“Exports are not enough” - the message gains support
Exporters are lauded locally in most countries; but when they start establishing offshore operations in manufacturing or product development, they are quickly castigated for doing so. The critics have a very naive and short-sighted view. For over a decade, I’ve been arguing that exports are not enough:
The world’s most successful companies do not just export globally - they operate globally. That means having sales, service, logistics, production and development operating around the world. Look at the world’s greatest companies. How many do things only at home to ship out to the rest of the world? I can only think of one - Boeing. The others made the leap from exporting to international operations…. To minimise the cost of distance - freight, duties, foreign exchange risk and in-transit inventory; to reduce production costs, through greater volumes, lower material costs and lower manufacturing wages (an unpleasant reality); to get closer to customers for more efficient service and faster reaction to changing needs; to build critical mass for future investment; and to build credibility with large global customers.
I’m glad to hear, via The Independent’s Nikki Mandow, that others are pushing the same message. At the Export New Zealand-organised Go Global conference in Auckland today, Jonathan Ling (the head of corporate heavyweight Fletcher Building) surprised many of those present by arguing that lifting the country’s outbound foreign direct investment is essential for future economic prosperity. Despite some problems, overall Fletcher attributes enormous benefits to its offshore activities. On a smaller scale, others report similar nett gains. Even the government is getting the message, with more equitable tax arrangements for offshore direct investment.
Here’s why I think it’s a good idea for countries to encourage outbound foreign direct investment:
Global companies like Nokia, Vodafone, and Nestlé operate in many countries. The interesting thing is that large numbers of their high-value jobs are still at home- in development, marketing, and corporate administration.

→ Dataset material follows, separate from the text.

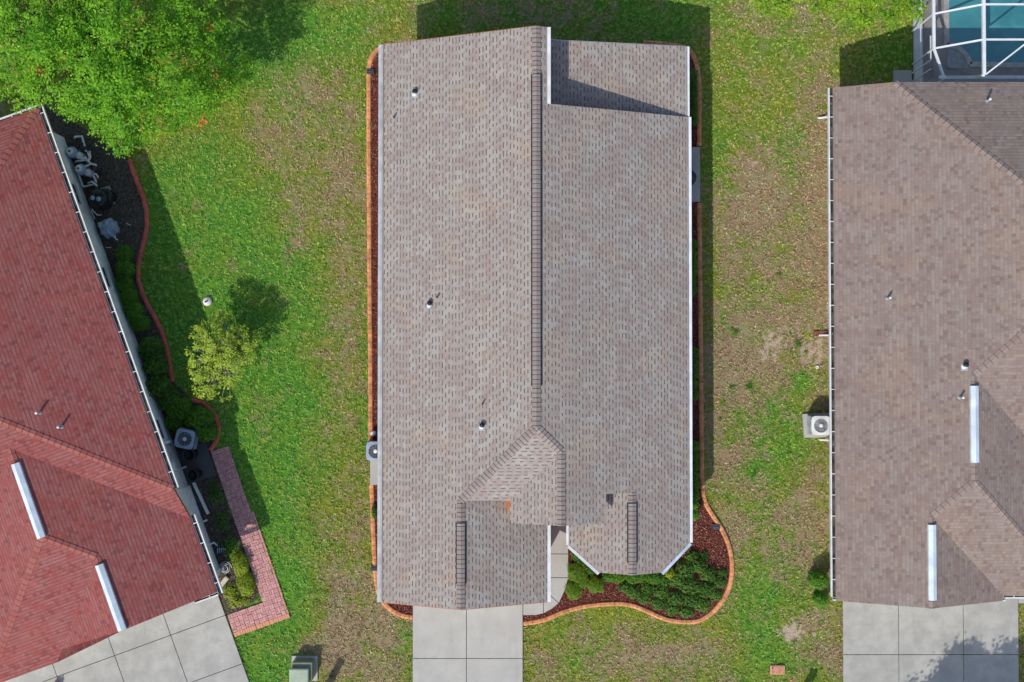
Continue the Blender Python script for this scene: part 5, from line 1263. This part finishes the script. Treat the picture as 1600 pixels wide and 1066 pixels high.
# main house front
bush('topiary_shrub', 'smooth clipped three lobed shrub beside the front walk', [(903, 894, 17, 17, .7, 0), (897, 922, 14, 16, .6, 0), (930, 914, 16, 13, .6, 25), (910, 908, 14, 12, .6, 0)], M['topiary'], 4200, .03, core=.93, z_round=.75)
bush('clipped_hedge', 'dark hedge tucked under the left diagonal gutter of the bay', [(905, 872, 8, 18, .6, -45), (918, 886, 8, 18, .6, -45)], M['leaf_dark'], 900, .06, cat='hedge', z_round=.7)
bush('clipped_hedge', 'flat hedge along the front wall of the bay', [(960, 901, 22, 10, .6, 0), (995, 902, 22, 10, .6, 0), (1022, 903, 16, 10, .55, 0)], M['leaf_mid'], 900, .06, cat='hedge', z_round=.7)
bush('juniper_mass', 'broad dark green spreading shrub filling the wavy curb', [(x_, y_, r_, r_ * .85, h_ * .62, 0) for x_, y_, r_, h_ in ((976,918,11,.4),(990,925,13,.45),(1008,934,13,.4),(1012,920,12,.45),(1030,943,13,.45),(1034,925,14,.5),(1050,952,13,.4),(1057,935,15,.55),(1073,955,13,.4),(1082,938,15,.55),(1078,915,17,.6),(1098,945,14,.4),(1102,922,15,.6),(1118,930,12,.4),(1124,910,12,.45),(1108,898,14,.6),(1092,884,14,.65),(1072,890,17,.65),(1058,905,16,.55),(1128,896,10,.35),(1082,870,11,.5),(1040,910,12,.45),(1100,868,8,.35))], M['leaf_dark'], 760, .08, core=.6)
bush('round_shrub', 'pale olive shrub half under the right diagonal gutter', [(1046, 896, 9, 8, .5, -40)], M['leaf_yel'], 700, .08)
for px, y_0, y_1, lab in ((1082, 375, 462, 'middle clipped hedge along the east wall'), (1084, 543, 625, 'long clipped hedge along the east wall below the middle one'), (1085, 690, 812, 'bushy hedge at the south end of the east wall'), (1083, 110, 195, 'ferny plants near the back right corner')):
    n = max(3, int((y_1 - y_0) / 14)); bush('clipped_hedge', lab, [(px + random.uniform(-.5, .5), y_0 + (k + .5) * (y_1 - y_0) / n, 7.5 + random.uniform(-1, 1.2), 9, .75, 0) for k in range(n)], M['leaf_mid'] if y_0 > 200 else M['leaf_dark'], 900, .065, group='hedges along the east wall', cat='hedge', z_round=.6)
bush('round_shrub', 'lone low plant in the strip behind the small concrete pad', [(585, 800, 5, 14, .4, 0)], M['leaf_dark'], 600, .06)
# right neighbour
bush('round_shrub', 'larger ball shaped shrub by the brown house corner', [(1281, 907, 16, 15, .95, 0)], M['leaf_mid'], 1500, .055)
bush('round_shrub', 'smaller ball shaped shrub nearest the right driveway', [(1284, 938, 12, 12, .7, 0)], M['leaf_mid'], 1500, .05)
# weeds standing in the dry lawn
k = 0
WEEDS = [(1150, 519, 5), (1143, 515, 3), (1247, 538, 6), (1170, 604, 6), (1142, 605, 4), (1130, 629, 3), (1125, 655, 3), (1217, 428, 4), (1258, 551, 4), (1178, 742, 4)]
Pw = []
for x_, y_, r_ in WEEDS:
    q = W(x_, y_); n = int(r_ * r_ * 2.2); rr = r_ / 36.4; Pw.append(np.stack([q.x + RNG.normal(0, rr * .5, n), q.y + RNG.normal(0, rr * .5, n), RNG.uniform(.03, .10, n)], 1))
Pw = np.concatenate(Pw); n = len(Pw); o = bulk('weeds', leafquads(Pw, RNG.normal(0, .5, (n, 3)) + [0, 0, 1], np.full(n, .08), np.full(n, .035)), RNG.random(n) * .85, M['leaf_mid']); tag(o, 'scattered dark green weeds in the dry lawn', 'weeds', kind='stuff')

They are surrounded at home by a plethora of supporting organisations- in banking, IT, law, accounting, advertising, travel, short-run early-stage manufacturing, research, education, etc. Together, they bring home huge revenue and profit streams.
If New Zealand wants a high-value economy, it needs more than just exporters. It needs global businesses that operate offshore in all facets of their business. New Zealand should encourage its businesses to invest offshore, not deride them for it. Without global operations, we won’t get a Kiwi Nokia or Vodafone. With global operations, we look like getting a Kiwi Nestlé. We could sure do with some more.
The alternative is to repeatedly build small niche businesses and sell them off for a few million dollars; great for the founders, but not a sustainable and substantial national economic strategy.